Let’s face it, the good life is a fundamentally important part of new prosperity. Outraged laments about money are tediously dishonest because most practitioners of India’s new economy are talented, energetic and enormously hardworking individuals who earn their money honestly and have every right to spend it legitimately at whichever pleasure spot they choose. Indeed, it is precisely the moral posturing and moral policing of the Sangh that is the flip side of the almost obscene decadence of Rahul Mahajan.

It is because the Sangh parivar has failed to understand modernity, precisely because modernity is considered the evil forbidden fruit, that morally depraved indulgence and binges co-exist alongside hypocritical adherence to puritanical values. Former spokesman of the RSS Ram Madhav is an engineer by training. When he was appointed, he was supposed to be the suave English-speaking face of the RSS, someone who signalled a new transparent chapter in the relations between the secretive RSS and the outside world. Ram Madhav is no longer the spokesperson of the RSS and the Sangh’s failure to create more individuals like him or foster a climate in which perhaps people like him are given the freedom to invent a kinder, better, more improved RSS, shows that the Sangh’s identity is well past its sell by date.

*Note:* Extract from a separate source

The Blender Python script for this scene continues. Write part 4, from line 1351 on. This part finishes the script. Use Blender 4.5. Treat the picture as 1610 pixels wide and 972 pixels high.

No wonder it’s difficult for a young blade like Rahul Mahajan to find solace in the writings of M.S. Golwalkar and Veer Savarkar. Rahul Mahajan did not follow Pramod Mahajan into a political career, not just because he’s more inclined towards the good life or perhaps because of the father complex, but also perhaps because the ideology that his father upheld was simply not attractive enough to a young person no longer obsessed with ‘minorities’ and ‘Hindu rage’.

Rahul Mahajan illustrates the deep schizophrenia at the heart of the Sangh parivar. A suspicious secretive organisation forged in the last century will never take the BJP into the new world. Instead, a more healthy embrace of new India, of reforms, of a tough State, of an open honest espousal of the educated middle-class, as opposed to the quota-conscious, dynasty-obsessed UPA, should be the BJP’s leit motif.

The more the Sangh retreats into a paranoid shell of misguided moral puritanism, the more it attacks Valentine’s Day and fashion shows, the more it will be let down by individuals like Rahul Mahajan. India Shining will then be revealed as nothing but India Snorting.